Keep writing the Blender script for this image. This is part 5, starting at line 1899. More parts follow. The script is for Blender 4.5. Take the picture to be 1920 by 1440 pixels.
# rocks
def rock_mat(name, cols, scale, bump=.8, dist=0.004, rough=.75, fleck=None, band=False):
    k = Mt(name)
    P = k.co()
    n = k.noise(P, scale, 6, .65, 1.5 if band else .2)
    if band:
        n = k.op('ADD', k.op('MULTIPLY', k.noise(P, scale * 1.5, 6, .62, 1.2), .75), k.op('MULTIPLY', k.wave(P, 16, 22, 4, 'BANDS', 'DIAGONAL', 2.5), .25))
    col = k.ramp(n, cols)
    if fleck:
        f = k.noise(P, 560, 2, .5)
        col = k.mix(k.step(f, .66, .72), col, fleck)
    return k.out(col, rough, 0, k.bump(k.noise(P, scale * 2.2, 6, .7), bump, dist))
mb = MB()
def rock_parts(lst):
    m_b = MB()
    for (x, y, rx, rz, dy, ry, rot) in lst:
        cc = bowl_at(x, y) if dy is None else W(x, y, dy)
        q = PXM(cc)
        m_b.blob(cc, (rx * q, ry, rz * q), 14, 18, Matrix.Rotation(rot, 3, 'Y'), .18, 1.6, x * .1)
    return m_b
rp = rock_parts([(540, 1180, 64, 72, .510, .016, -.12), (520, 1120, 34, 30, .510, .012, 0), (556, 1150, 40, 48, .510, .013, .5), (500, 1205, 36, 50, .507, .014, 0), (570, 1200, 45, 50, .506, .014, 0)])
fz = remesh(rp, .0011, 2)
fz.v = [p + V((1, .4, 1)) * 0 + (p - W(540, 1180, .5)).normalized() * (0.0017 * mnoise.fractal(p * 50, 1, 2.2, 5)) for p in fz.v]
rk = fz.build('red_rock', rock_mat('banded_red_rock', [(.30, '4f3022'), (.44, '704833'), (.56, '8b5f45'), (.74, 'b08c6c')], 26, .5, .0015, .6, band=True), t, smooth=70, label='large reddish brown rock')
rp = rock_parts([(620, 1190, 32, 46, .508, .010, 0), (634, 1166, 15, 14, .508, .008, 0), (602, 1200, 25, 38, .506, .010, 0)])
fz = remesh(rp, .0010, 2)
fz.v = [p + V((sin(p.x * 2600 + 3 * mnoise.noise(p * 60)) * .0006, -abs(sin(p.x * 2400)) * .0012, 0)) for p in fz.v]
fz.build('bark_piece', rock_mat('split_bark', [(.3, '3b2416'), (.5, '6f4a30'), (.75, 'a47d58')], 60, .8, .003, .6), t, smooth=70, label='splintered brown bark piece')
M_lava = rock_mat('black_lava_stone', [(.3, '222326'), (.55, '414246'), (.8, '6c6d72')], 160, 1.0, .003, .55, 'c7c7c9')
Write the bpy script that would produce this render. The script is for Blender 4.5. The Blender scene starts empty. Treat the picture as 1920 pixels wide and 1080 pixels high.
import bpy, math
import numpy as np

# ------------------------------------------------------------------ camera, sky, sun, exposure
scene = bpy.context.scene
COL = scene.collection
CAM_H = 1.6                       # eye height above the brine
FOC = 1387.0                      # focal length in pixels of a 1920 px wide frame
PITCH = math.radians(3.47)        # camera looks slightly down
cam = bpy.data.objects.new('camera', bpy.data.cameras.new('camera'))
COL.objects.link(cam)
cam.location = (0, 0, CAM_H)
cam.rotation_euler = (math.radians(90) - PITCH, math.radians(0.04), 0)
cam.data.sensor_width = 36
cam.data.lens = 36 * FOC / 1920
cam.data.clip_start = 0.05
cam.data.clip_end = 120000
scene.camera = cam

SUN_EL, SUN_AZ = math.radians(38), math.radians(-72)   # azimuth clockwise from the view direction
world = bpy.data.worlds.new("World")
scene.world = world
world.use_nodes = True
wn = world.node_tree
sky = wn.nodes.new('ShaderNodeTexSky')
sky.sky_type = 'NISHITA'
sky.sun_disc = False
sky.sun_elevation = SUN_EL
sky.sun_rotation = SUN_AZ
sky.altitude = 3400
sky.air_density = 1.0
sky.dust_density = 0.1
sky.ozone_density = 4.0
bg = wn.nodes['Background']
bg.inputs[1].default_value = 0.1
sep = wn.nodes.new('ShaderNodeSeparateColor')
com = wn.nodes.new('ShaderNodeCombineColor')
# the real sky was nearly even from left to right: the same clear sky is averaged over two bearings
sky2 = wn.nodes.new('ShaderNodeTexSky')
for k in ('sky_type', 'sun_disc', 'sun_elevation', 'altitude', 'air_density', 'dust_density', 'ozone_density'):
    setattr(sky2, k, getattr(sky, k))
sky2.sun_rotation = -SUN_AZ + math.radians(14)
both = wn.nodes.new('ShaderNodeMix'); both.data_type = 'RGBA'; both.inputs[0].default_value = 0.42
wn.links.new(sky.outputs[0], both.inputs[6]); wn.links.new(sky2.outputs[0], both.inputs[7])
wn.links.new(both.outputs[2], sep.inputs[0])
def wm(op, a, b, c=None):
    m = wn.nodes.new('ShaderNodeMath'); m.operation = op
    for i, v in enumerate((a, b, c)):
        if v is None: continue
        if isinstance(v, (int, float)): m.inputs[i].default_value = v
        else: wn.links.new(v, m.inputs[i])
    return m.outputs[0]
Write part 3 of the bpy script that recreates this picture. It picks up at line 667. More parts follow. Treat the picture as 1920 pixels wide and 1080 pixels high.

....................

§ **Written task**:
Output each entry precisely as given.

§ **Result**:
Keep writing the Blender script for this image. This is part 5, starting at line 1899. More parts follow. The script is for Blender 4.5. Take the picture to be 1920 by 1440 pixels.
# rocks
def rock_mat(name, cols, scale, bump=.8, dist=0.004, rough=.75, fleck=None, band=False):
    k = Mt(name)
    P = k.co()
    n = k.noise(P, scale, 6, .65, 1.5 if band else .2)
    if band:
        n = k.op('ADD', k.op('MULTIPLY', k.noise(P, scale * 1.5, 6, .62, 1.2), .75), k.op('MULTIPLY', k.wave(P, 16, 22, 4, 'BANDS', 'DIAGONAL', 2.5), .25))
    col = k.ramp(n, cols)
    if fleck:
        f = k.noise(P, 560, 2, .5)
        col = k.mix(k.step(f, .66, .72), col, fleck)
    return k.out(col, rough, 0, k.bump(k.noise(P, scale * 2.2, 6, .7), bump, dist))
mb = MB()
def rock_parts(lst):
    m_b = MB()
    for (x, y, rx, rz, dy, ry, rot) in lst:
        cc = bowl_at(x, y) if dy is None else W(x, y, dy)
        q = PXM(cc)
        m_b.blob(cc, (rx * q, ry, rz * q), 14, 18, Matrix.Rotation(rot, 3, 'Y'), .18, 1.6, x * .1)
    return m_b
rp = rock_parts([(540, 1180, 64, 72, .510, .016, -.12), (520, 1120, 34, 30, .510, .012, 0), (556, 1150, 40, 48, .510, .013, .5), (500, 1205, 36, 50, .507, .014, 0), (570, 1200, 45, 50, .506, .014, 0)])
fz = remesh(rp, .0011, 2)
fz.v = [p + V((1, .4, 1)) * 0 + (p - W(540, 1180, .5)).normalized() * (0.0017 * mnoise.fractal(p * 50, 1, 2.2, 5)) for p in fz.v]
rk = fz.build('red_rock', rock_mat('banded_red_rock', [(.30, '4f3022'), (.44, '704833'), (.56, '8b5f45'), (.74, 'b08c6c')], 26, .5, .0015, .6, band=True), t, smooth=70, label='large reddish brown rock')
rp = rock_parts([(620, 1190, 32, 46, .508, .010, 0), (634, 1166, 15, 14, .508, .008, 0), (602, 1200, 25, 38, .506, .010, 0)])
fz = remesh(rp, .0010, 2)
fz.v = [p + V((sin(p.x * 2600 + 3 * mnoise.noise(p * 60)) * .0006, -abs(sin(p.x * 2400)) * .0012, 0)) for p in fz.v]
fz.build('bark_piece', rock_mat('split_bark', [(.3, '3b2416'), (.5, '6f4a30'), (.75, 'a47d58')], 60, .8, .003, .6), t, smooth=70, label='splintered brown bark piece')
M_lava = rock_mat('black_lava_stone', [(.3, '222326'), (.55, '414246'), (.8, '6c6d72')], 160, 1.0, .003, .55, 'c7c7c9')
Write the bpy script that would produce this render. The script is for Blender 4.5. The Blender scene starts empty. Treat the picture as 1920 pixels wide and 1080 pixels high.
import bpy, math
import numpy as np

# ------------------------------------------------------------------ camera, sky, sun, exposure
scene = bpy.context.scene
COL = scene.collection
CAM_H = 1.6                       # eye height above the brine
FOC = 1387.0                      # focal length in pixels of a 1920 px wide frame
PITCH = math.radians(3.47)        # camera looks slightly down
cam = bpy.data.objects.new('camera', bpy.data.cameras.new('camera'))
COL.objects.link(cam)
cam.location = (0, 0, CAM_H)
cam.rotation_euler = (math.radians(90) - PITCH, math.radians(0.04), 0)
cam.data.sensor_width = 36
cam.data.lens = 36 * FOC / 1920
cam.data.clip_start = 0.05
cam.data.clip_end = 120000
scene.camera = cam

SUN_EL, SUN_AZ = math.radians(38), math.radians(-72)   # azimuth clockwise from the view direction
world = bpy.data.worlds.new("World")
scene.world = world
world.use_nodes = True
wn = world.node_tree
sky = wn.nodes.new('ShaderNodeTexSky')
sky.sky_type = 'NISHITA'
sky.sun_disc = False
sky.sun_elevation = SUN_EL
sky.sun_rotation = SUN_AZ
sky.altitude = 3400
sky.air_density = 1.0
sky.dust_density = 0.1
sky.ozone_density = 4.0
bg = wn.nodes['Background']
bg.inputs[1].default_value = 0.1
sep = wn.nodes.new('ShaderNodeSeparateColor')
com = wn.nodes.new('ShaderNodeCombineColor')
# the real sky was nearly even from left to right: the same clear sky is averaged over two bearings
sky2 = wn.nodes.new('ShaderNodeTexSky')
for k in ('sky_type', 'sun_disc', 'sun_elevation', 'altitude', 'air_density', 'dust_density', 'ozone_density'):
    setattr(sky2, k, getattr(sky, k))
sky2.sun_rotation = -SUN_AZ + math.radians(14)
both = wn.nodes.new('ShaderNodeMix'); both.data_type = 'RGBA'; both.inputs[0].default_value = 0.42
wn.links.new(sky.outputs[0], both.inputs[6]); wn.links.new(sky2.outputs[0], both.inputs[7])
wn.links.new(both.outputs[2], sep.inputs[0])
def wm(op, a, b, c=None):
    m = wn.nodes.new('ShaderNodeMath'); m.operation = op
    for i, v in enumerate((a, b, c)):
        if v is None: continue
        if isinstance(v, (int, float)): m.inputs[i].default_value = v
        else: wn.links.new(v, m.inputs[i])
    return m.outputs[0]
Write part 3 of the bpy script that recreates this picture. It picks up at line 667. More parts follow. Treat the picture as 1920 pixels wide and 1080 pixels high.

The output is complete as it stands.